Le document de travail sur le privilège produit en 2016 par le Comité sénatorial du Règlement alors que j’en faisais partie, citait cinq réformes recommandées en 1999 par le comité conjoint du Royaume-Uni concernant les parlementaires accusés d’outrage ou faisant l’objet de mesures disciplinaires.

Le comité avait recommandé que ces principes constituent la norme minimale pour le processus disciplinaire lié aux droits procéduraux au Parlement du Canada. Ces principes comprennent une description précise des allégations dont le parlementaire fait l’objet, la possibilité d’obtenir de l’aide juridique, la possibilité d’être entendu en personne, le droit de faire comparaître et d’interroger des témoins, et la capacité d’assister à toutes les réunions où des témoignages sont faits et d’obtenir la transcription des témoignages.

Honorables sénateurs, d’après le libellé de la motion de la sénatrice Saint-Germain et le déroulement du processus jusqu’à maintenant, on dirait que bien peu de ces principes s’appliqueraient à mon cas.
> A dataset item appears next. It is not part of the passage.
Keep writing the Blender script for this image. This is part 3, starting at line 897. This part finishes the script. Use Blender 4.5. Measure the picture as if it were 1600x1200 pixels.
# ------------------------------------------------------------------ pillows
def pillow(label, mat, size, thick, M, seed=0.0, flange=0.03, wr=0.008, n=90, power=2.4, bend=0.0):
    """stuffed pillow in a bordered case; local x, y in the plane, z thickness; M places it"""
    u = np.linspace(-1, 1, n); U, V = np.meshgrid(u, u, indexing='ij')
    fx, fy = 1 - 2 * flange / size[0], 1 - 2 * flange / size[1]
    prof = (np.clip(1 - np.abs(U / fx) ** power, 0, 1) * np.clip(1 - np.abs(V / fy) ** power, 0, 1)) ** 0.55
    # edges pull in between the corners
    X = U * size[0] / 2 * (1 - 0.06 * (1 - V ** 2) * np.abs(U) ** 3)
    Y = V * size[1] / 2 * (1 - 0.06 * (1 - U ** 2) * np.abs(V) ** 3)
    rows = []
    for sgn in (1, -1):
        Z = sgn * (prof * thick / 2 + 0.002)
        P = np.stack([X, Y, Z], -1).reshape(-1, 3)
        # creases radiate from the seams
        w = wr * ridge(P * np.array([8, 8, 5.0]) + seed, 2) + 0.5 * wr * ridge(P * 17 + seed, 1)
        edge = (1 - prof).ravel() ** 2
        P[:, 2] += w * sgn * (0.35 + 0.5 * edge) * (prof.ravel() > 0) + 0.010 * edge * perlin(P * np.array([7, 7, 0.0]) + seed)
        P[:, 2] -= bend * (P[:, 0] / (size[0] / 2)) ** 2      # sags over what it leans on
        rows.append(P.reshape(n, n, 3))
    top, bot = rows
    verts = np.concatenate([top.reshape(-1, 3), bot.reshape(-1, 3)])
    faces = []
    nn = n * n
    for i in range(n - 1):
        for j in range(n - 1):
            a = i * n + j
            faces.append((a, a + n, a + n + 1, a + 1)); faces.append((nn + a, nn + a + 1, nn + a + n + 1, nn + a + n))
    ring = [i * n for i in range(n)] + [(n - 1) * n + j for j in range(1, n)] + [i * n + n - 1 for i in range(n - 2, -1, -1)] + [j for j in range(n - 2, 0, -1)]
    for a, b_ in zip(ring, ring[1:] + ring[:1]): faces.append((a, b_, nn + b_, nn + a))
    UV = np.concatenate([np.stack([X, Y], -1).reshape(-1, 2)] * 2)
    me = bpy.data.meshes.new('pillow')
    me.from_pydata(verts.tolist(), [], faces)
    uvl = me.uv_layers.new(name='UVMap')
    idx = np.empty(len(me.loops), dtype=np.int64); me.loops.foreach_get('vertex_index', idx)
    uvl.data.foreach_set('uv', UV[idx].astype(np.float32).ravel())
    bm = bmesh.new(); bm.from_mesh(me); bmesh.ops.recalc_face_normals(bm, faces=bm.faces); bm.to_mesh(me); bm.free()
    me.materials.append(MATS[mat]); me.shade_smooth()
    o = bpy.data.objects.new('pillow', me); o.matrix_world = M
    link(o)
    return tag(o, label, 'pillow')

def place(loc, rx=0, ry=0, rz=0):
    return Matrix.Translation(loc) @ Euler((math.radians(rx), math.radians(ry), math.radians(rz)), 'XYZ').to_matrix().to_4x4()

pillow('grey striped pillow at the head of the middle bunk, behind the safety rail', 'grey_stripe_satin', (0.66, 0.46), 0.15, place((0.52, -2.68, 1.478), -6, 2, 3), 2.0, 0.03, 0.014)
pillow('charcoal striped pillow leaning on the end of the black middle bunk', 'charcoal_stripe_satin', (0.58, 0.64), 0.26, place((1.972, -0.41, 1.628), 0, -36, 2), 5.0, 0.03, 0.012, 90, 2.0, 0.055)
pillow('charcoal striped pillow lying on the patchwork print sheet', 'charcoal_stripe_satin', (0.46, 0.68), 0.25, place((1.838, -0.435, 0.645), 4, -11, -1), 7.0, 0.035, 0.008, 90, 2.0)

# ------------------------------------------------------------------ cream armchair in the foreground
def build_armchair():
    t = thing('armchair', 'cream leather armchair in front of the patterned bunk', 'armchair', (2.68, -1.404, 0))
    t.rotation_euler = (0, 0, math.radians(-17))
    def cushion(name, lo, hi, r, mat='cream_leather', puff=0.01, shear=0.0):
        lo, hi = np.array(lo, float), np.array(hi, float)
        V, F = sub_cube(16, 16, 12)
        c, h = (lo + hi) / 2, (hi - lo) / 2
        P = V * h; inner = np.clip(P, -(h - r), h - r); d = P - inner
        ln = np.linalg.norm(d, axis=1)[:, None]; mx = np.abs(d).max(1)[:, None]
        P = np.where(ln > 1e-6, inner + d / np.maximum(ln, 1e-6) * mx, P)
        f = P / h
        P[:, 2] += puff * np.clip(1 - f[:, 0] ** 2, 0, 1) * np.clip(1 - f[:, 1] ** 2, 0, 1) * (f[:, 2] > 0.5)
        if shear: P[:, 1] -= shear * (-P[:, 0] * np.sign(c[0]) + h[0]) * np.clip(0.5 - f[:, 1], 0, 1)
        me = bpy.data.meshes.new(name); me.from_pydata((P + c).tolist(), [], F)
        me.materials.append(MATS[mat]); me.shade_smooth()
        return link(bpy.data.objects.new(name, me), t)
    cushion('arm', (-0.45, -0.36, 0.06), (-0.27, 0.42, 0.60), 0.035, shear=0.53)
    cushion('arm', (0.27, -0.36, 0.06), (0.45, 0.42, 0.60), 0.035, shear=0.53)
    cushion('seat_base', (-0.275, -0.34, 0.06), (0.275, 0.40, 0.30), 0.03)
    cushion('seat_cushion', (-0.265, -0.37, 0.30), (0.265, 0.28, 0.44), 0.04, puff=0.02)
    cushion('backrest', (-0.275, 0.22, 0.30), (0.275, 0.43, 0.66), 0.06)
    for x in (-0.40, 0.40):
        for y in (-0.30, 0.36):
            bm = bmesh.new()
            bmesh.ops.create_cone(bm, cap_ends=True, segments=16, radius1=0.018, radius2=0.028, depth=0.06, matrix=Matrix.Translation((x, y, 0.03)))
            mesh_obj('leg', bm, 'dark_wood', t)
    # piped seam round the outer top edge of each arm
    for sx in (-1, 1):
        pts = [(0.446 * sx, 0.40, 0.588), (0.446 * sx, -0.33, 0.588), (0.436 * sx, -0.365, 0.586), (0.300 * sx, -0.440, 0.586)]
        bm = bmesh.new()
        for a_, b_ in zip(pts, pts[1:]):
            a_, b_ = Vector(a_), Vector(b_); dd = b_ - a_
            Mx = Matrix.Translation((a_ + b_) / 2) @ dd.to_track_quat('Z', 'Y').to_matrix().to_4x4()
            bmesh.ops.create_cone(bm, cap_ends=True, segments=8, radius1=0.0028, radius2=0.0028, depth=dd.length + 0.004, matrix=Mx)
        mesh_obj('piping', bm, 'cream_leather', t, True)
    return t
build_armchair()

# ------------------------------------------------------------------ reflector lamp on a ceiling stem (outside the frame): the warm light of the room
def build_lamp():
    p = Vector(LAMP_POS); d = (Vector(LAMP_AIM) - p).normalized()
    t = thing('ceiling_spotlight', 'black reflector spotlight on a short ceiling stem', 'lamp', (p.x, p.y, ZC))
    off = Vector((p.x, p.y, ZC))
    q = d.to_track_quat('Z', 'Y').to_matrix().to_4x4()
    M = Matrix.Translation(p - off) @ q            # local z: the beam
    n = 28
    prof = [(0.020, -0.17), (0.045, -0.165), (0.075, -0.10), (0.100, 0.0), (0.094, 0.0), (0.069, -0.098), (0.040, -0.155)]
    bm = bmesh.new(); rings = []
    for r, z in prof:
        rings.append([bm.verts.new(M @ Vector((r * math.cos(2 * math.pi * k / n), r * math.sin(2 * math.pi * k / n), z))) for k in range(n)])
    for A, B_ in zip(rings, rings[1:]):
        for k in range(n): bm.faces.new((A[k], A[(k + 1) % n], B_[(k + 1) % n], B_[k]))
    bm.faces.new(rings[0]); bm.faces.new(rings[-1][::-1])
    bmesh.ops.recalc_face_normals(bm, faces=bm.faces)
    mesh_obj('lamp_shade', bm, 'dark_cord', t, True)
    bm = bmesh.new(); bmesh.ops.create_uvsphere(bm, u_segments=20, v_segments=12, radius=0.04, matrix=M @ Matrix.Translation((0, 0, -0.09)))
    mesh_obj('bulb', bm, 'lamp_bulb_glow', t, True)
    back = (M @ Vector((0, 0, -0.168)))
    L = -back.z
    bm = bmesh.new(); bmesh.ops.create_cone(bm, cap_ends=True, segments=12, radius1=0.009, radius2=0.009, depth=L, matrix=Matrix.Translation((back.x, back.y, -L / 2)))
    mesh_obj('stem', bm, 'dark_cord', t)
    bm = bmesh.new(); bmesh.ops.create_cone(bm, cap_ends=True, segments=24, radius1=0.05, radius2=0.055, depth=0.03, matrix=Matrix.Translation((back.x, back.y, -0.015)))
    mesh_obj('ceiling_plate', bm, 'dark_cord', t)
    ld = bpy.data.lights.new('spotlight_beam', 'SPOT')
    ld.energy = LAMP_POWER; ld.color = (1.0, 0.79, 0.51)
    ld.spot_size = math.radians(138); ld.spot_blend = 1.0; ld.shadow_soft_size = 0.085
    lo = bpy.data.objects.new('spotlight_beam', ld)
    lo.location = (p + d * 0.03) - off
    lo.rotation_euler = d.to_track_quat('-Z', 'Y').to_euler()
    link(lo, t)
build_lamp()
Des audiences possiblement privées auxquelles je ne pourrais pas assister pour me défendre, aucune transcription des réunions — tout cela est profondément injuste, et je crois que, au fond, vous le savez.

Honnêtement, le Sénat devrait être meilleur que cela. Il l’a déjà été.

Aujourd’hui, vous pouvez vous dire que c’est bien correct parce que je ne suis qu’une sénatrice partisane. Peut-être que vous avez un compte à régler. Toutefois, ces règles, une fois qu’elles sont mises en place, s’appliquent à nous tous. C’est peut-être moi aujourd’hui, mais demain, ce pourrait être n’importe qui d’entre vous.

La décision de la Présidente Gagné d’appliquer pour la première fois le privilège parlementaire aux médias sociaux constitue une entrave majeure à la liberté d’expression des sénateurs. Cette décision va à l’encontre des faits énoncés, de tous les précédents et des décisions de la présidence directement pertinentes dans une nouvelle décision largement sans fondement qui ne mentionne même pas les arguments exposés et les décisions de la présidence citées par les sénateurs et ne fait même pas de distinction entre ceux-ci.

Honorables sénateurs, certains d’entre vous ont hâte de jeter les règles par-dessus bord en faveur de la création d’un nouveau Sénat révolutionnaire et indépendant, mais je vous demande de prendre du recul et de vraiment procéder à un second examen objectif de la question. Les principes qui sous-tendent nos processus parlementaires, la liberté d’expression, le débat démocratique, le privilège parlementaire, les lois mêmes de la justice naturelle sur lesquelles tout notre système est fondé ne devraient pas être défaits un beau mardi après-midi. Ce n’est pas ainsi que nous, en tant que parlementaires, devrions établir des règles au Sénat pour tous les Canadiens.

La sénatrice Saint-Germain a dit que la décision sur cette question nous gouvernera dans « les prochaines décennies ». Elle pourrait bien avoir raison. Je vous demande d’étudier attentivement cette question avant de déterminer dans quel camp vous vous rangerez. Merci.

Son Honneur la Présidente [ + ]

Sénateur Wells, avez-vous une question?

L’honorable David M. Wells [ + ]

Je voudrais que le débat soit ajourné à mon nom.

Son Honneur la Présidente [ + ]

L’honorable sénateur Wells, avec l’appui de l’honorable sénatrice Batters, propose que le débat soit ajourné à la prochaine séance du Sénat. Vous plaît-il, honorables sénateurs, d’adopter la motion?

Son Honneur la Présidente [ + ]

Que les sénateurs qui sont en faveur de la motion veuillent bien dire oui.

Son Honneur la Présidente [ + ]

Que les sénateurs qui sont contre la motion veuillent bien dire non.

Son Honneur la Présidente [ + ]

À mon avis, les non l’emportent.

Son Honneur la Présidente [ + ]

Je vois deux sénateurs se lever. Y a-t-il entente sur la durée de la sonnerie?

Son Honneur la Présidente [ + ]

Y a-t-il consentement pour tenir le vote immédiatement?

Son Honneur la Présidente [ + ]

Les honorables sénateurs disent cinq minutes. Le consentement est-il accordé, honorables sénateurs?

Son Honneur la Présidente [ + ]

Le vote aura lieu à 22 h 25.

Convoquez les sénateurs.

Son Honneur la Présidente [ + ]

Honorables sénateurs, le vote porte sur la motion suivante : L’honorable sénateur Wells propose, appuyé par l’honorable sénatrice Batters, que la suite du débat sur la motion soit ajournée à la prochaine séance.